# TASK INSTRUCTIONS
Going through the material below, please gather all lines with the word "void" in them.

--*--

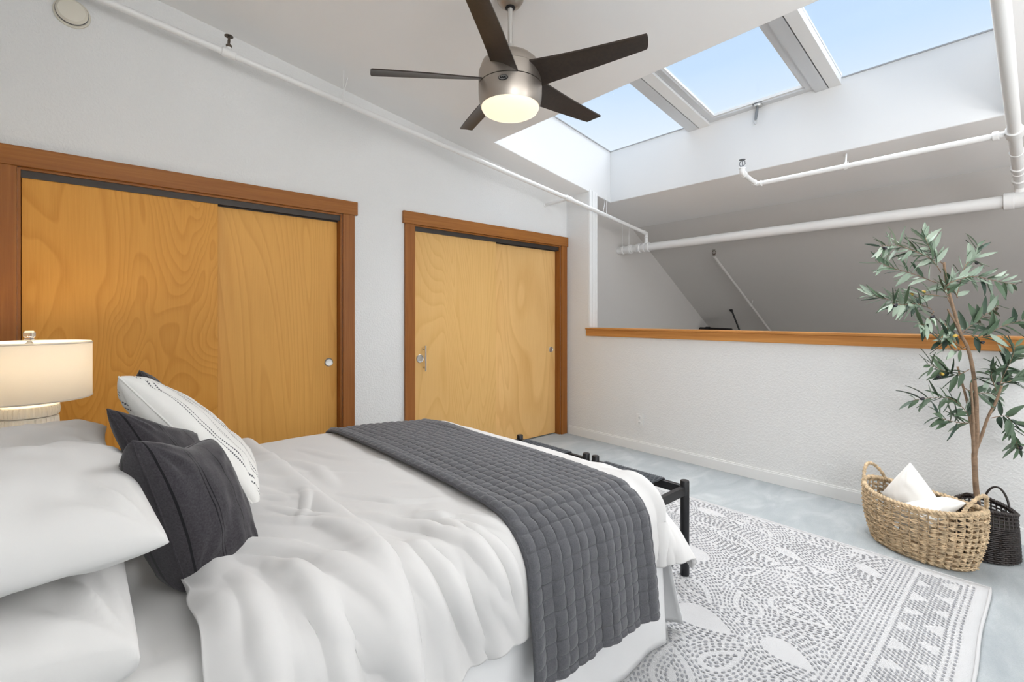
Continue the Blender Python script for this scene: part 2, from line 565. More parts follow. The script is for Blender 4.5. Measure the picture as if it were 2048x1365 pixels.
O1 = (-0.291, 1.352, 1.995)    # closet openings: x0, x1, height
O2 = (1.942, 3.690, 1.995)
wb = bmesh.new()
for xa, xb in ((X0 - .12, O1[0]), (O1[1], O2[0]), (O2[1], 3.92)):
    prism(wb, [(xa, YA, 0), (xb, YA, 0), (xb, YA + .12, 0), (xa, YA + .12, 0)],
          [(xa, YA, zc(xa) + .03), (xb, YA, zc(xb) + .03), (xb, YA + .12, zc(xb) + .03), (xa, YA + .12, zc(xa) + .03)])
for xa, xb, hh in (O1, O2):
    prism(wb, [(xa, YA, hh), (xb, YA, hh), (xb, YA + .12, hh), (xa, YA + .12, hh)],
          [(xa, YA, zc(xa) + .03), (xb, YA, zc(xb) + .03), (xb, YA + .12, zc(xb) + .03), (xa, YA + .12, zc(xa) + .03)])
tag(from_bm('wall_left', wb, M['wall']), kind='structure')
cb = bmesh.new()
for xa, xb, hh in (O1, O2):
    bx(cb, xa - .1, xb + .1, YA + .121, YA + .16, -0.1, hh + .1)
tag(from_bm('closet_light_block', cb, M['black']), kind='structure')  # added plate stops light leaks; the closet's darkness is put into its colour
# the same wall going on past the half wall
vb = bmesh.new()
prism(vb, [(3.92, YA, ZV), (XC, YA, ZV), (XC, YA + .12, ZV), (3.92, YA + .12, ZV)],
      [(3.92, YA, zc(3.92) + .03), (XC, YA, zc(XC) + .03), (XC, YA + .12, zc(XC) + .03), (3.92, YA + .12, zc(3.92) + .03)])
prism(vb, [(XC, YA, ZV), (XV, YA, ZV), (XV, YA + .12, ZV), (XC, YA + .12, ZV)],
      [(XC, YA, zs(XC) + .03), (XV, YA, zs(XV) + .03), (XV, YA + .12, zs(XV) + .03), (XC, YA + .12, zs(XC) + .03)])
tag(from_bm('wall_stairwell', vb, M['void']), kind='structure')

# half wall with the full height stub at the corner
YE = 3.10
hb = bmesh.new()
bx(hb, XB, 3.92, Y0, YE, -0.12, 1.10)
prism(hb, [(XB, YE, -.12), (3.92, YE, -.12), (3.92, YA, -.12), (XB, YA, -.12)],
      [(XB, YE, zc(XB) + .03), (3.92, YE, zc(3.92) + .03), (3.92, YA, zc(3.92) + .03), (XB, YA, zc(XB) + .03)])
bx(hb, XB + .02, 3.92, Y0, YA, ZV, -0.12)
tag(from_bm('wall_right', hb, M['wall']), kind='structure')
# painted end board of the stub
eb = bmesh.new()
for k in range(5):
    xa = XB + .002 + k * .0255
    bx(eb, xa, xa + .0235, YE - .012 + (k % 2) * .001, YE - .0005, 1.135, zc(xa) + .02)
tag(from_bm('trim_1', eb, M['white_trim']), kind='structure')

# walls behind the camera
HW = (-3.15, -1.05)            # opening of the added head wall window, along y
WN = (1.90, 3.60)              # opening of the added window behind, along x
zb0, zb1 = 0.80, 2.30
bb = bmesh.new()
def hwall(ya, yb, za, zb):
    xa, xb = X0 - .12, X0
    prism(bb, [(xa, ya, za), (xb, ya, za), (xb, yb, za), (xa, yb, za)],
          [(xa, ya, zb(xa)), (xb, ya, zb(xb)), (xb, yb, zb(xb)), (xa, yb, zb(xa))])
top = lambda x: zc(x) + .03
hwall(Y0, HW[0], 0, top); hwall(HW[1], YA, 0, top)
hwall(HW[0], HW[1], 0, lambda x: zb0); hwall(HW[0], HW[1], zb1, top)
tag(from_bm('wall_head', bb, M['wall']), kind='structure')
nb = bmesh.new()
def nwall(xa, xb, za, zb):
    prism(nb, [(xa, Y0 - .12, za), (xb, Y0 - .12, za), (xb, Y0, za), (xa, Y0, za)],
          [(xa, Y0 - .12, zb(xa)), (xb, Y0 - .12, zb(xb)), (xb, Y0, zb(xb)), (xa, Y0, zb(xa))])
nwall(X0 - .12, WN[0], 0, top); nwall(WN[1], 3.92, 0, top)
nwall(WN[0], WN[1], 0, lambda x: zb0); nwall(WN[0], WN[1], zb1, top)
nwall(3.92, XC, ZV, top); nwall(XC, XV, ZV, lambda x: zs(x) + .03)
tag(from_bm('wall_behind', nb, M['wall']), kind='structure')
tag(box('wall_end', XV, XV + .1, Y0 - .12, 3.52, ZV, 0.6, M['void']), kind='structure')
w = empty('added_window_2', ((WN[0] + WN[1]) / 2, Y0 - .06, zb0), kind='structure')  # made-up window, set behind the camera to go with the fill light
for q in ((WN[0], WN[0] + .05, zb0, zb1), (WN[1] - .05, WN[1], zb0, zb1), (WN[0] + .05, WN[1] - .05, zb0, zb0 + .05), (WN[0] + .05, WN[1] - .05, zb1 - .05, zb1)):
    box('added_window_frame', q[0], q[1], Y0 - .10, Y0 - .03, q[2], q[3], M['white_trim'], w)
box('pane', WN[0] + .05, WN[1] - .05, Y0 - .07, Y0 - .06, zb0 + .05, zb1 - .05, M['glass'], w)
w = empty('added_window_3', (X0 - .06, (HW[0] + HW[1]) / 2, zb0), kind='structure')  # second made-up window, placed for the fill light aimed at the half wall
for q in ((HW[0], HW[0] + .05, zb0, zb1), (HW[1] - .05, HW[1], zb0, zb1), (HW[0] + .05, HW[1] - .05, zb0, zb0 + .05), (HW[0] + .05, HW[1] - .05, zb1 - .05, zb1)):
    box('added_window_frame', X0 - .10, X0 - .03, q[0], q[1], q[2], q[3], M['white_trim'], w)
box('pane', X0 - .07, X0 - .06, HW[0] + .05, HW[1] - .05, zb0 + .05, zb1 - .05, M['glass'], w)

# ceiling with the skylight opening
SX0, SX1, SY0, SY1 = 2.535, 4.155, 0.155, 3.10
cb = bmesh.new()
def slab(xa, xb, ya, yb, f, th=.12):
    prism(cb, [(xa, ya, f(xa)), (xb, ya, f(xb)), (xb, yb, f(xb)), (xa, yb, f(xa))],
          [(xa, ya, f(xa) + th), (xb, ya, f(xb) + th), (xb, yb, f(xb) + th), (xa, yb, f(xa) + th)])
yl, yh = Y0 - .12, YA + .12
slab(X0 - .12, SX0, yl, yh, zc)
slab(SX0, SX1, yl, SY0, zc)
slab(SX0, SX1, SY1, yh, zc)
slab(SX1, XC, yl, yh, zc)
tag(from_bm('ceiling', cb, M['ceiling']), kind='structure')
cb = bmesh.new()
slab(XC, XV, yl, yh, zs)
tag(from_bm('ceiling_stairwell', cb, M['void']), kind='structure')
# the shaft up to the glass
WH = 0.54
def zg(x): return zc(x) + WH
sb = bmesh.new()
def shaft(xa, xb, ya, yb):
    prism(sb, [(xa, ya, zc(xa) + .002), (xb, ya, zc(xb) + .002), (xb, yb, zc(xb) + .002), (xa, yb, zc(xa) + .002)],
          [(xa, ya, zg(xa)), (xb, ya, zg(xb)), (xb, yb, zg(xb)), (xa, yb, zg(xa))])
e3 = .004
shaft(SX0 - .1, SX0 + e3, SY0 - .1, SY1 + .1); shaft(SX1 - e3, SX1 + .1, SY0 - .1, SY1 + .1)
shaft(SX0 + e3, SX1 - e3, SY0 - .1, SY0 + e3); shaft(SX0 + e3, SX1 - e3, SY1 - e3, SY1 + .1)
tag(from_bm('wall_skylight_shaft', sb, M['well']), kind='structure')

# skylight: three lights, two mullions, an opening sash in the middle
win = empty('window_1', (3.35, 1.6, zg(3.35)), kind='structure')
def sbar(name, xa, xb, ya, yb, d0, d1, mat, parent):
    b = bmesh.new()
    prism(b, [(xa, ya, zg(xa) + d0), (xb, ya, zg(xb) + d0), (xb, yb, zg(xb) + d0), (xa, yb, zg(xa) + d0)],
          [(xa, ya, zg(xa) + d1), (xb, ya, zg(xb) + d1), (xb, yb, zg(xb) + d1), (xa, yb, zg(xa) + d1)])
    return from_bm(name, b, mat, parent)
MY = ((1.00, 1.17), (2.00, 2.205))
for a, b_ in ((SY0, MY[0][0]), (MY[0][1], MY[1][0]), (MY[1][1], SY1)):
    sbar('pane', SX0, SX1, a, b_, .012, .020, M['glass'], win)
for a, b_ in MY:
    c = a + (b_ - a) * 0.48
    g = sbar('mullion', SX0, SX1, a, c - .004, -.045, .04, M['alu_light'], win)
    sbar('mullion', SX0, SX1, c + .004, b_, -.045, .04, M['alu'], win)
    sbar('gasket', SX0, SX1, c - .004, c + .004, -.030, .03, M['gasket'], win)
# thin dark seal where the glass meets the shaft
for q in ((SX1 - .010, SX1, SY0, MY[0][0]), (SX1 - .010, SX1, MY[1][1], SY1), (SX0, SX0 + .012, SY0, SY1), (SX0 + .012, SX1 - .012, SY1 - .012, SY1), (SX0 + .012, SX1 - .012, SY0, SY0 + .012)):
    sbar('seal', q[0], q[1], q[2], q[3], -.001, .008, M['seal'], win)
ya, yb = MY[0][1], MY[1][0]
for q in ((SX1 - .055, SX1 - .004, ya + .004, yb - .004), (SX0 + .004, SX0 + .055, ya + .004, yb - .004), (SX0 + .055, SX1 - .055, yb - .055, yb - .004), (SX0 + .055, SX1 - .055, ya + .004, ya + .055)):
    s_ = sbar('sash_rail', q[0], q[1], q[2], q[3], -.022, .011, M['alu'], win)
for q in ((SX1 - .070, SX1 - .055, ya + .055, yb - .055), (SX0 + .055, SX1 - .070, yb - .070, yb - .055), (SX0 + .055, SX1 - .070, ya + .055, ya + .070)):
    sbar('glazing_bead', q[0], q[1], q[2], q[3], -.010, .011, M['alu_light'], win)
# crank of the opening light
cr = empty('skylight_crank', (4.11, 1.575, 2.98), label='small grey crank operator hanging from the middle skylight sash', cat='crank')
V, F = lathe_arr([(.034, 0), (.036, .006), (.036, .018), (.020, .024), (.020, .034)], (4.115, 1.575, 2.985), 24)
smooth_by_angle(pydata('gear_housing', V, F, M['steel'], cr))
lathe('gear_ring', [(.041, 0), (.041, .006)], (4.115, 1.575, 3.004), M['gasket'], cr, 24)
tube('crank_shaft', [(4.110, 1.578, 2.99), (4.106, 1.584, 2.93), (4.102, 1.590, 2.875)], [.010, .012, .010], M['gasket'], cr, 10)
tube('hook_eye', [(4.102 + .0, 1.590 + .012 * math.cos(a), 2.860 + .018 * math.sin(a)) for a in [2 * PI * k / 16 for k in range(16)]], .004, M['steel'], cr, 8, closed=True)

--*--

# RESULT OF THE TASK
tag(from_bm('wall_stairwell', vb, M['void']), kind='structure')
tag(box('wall_end', XV, XV + .1, Y0 - .12, 3.52, ZV, 0.6, M['void']), kind='structure')
tag(from_bm('ceiling_stairwell', cb, M['void']), kind='structure')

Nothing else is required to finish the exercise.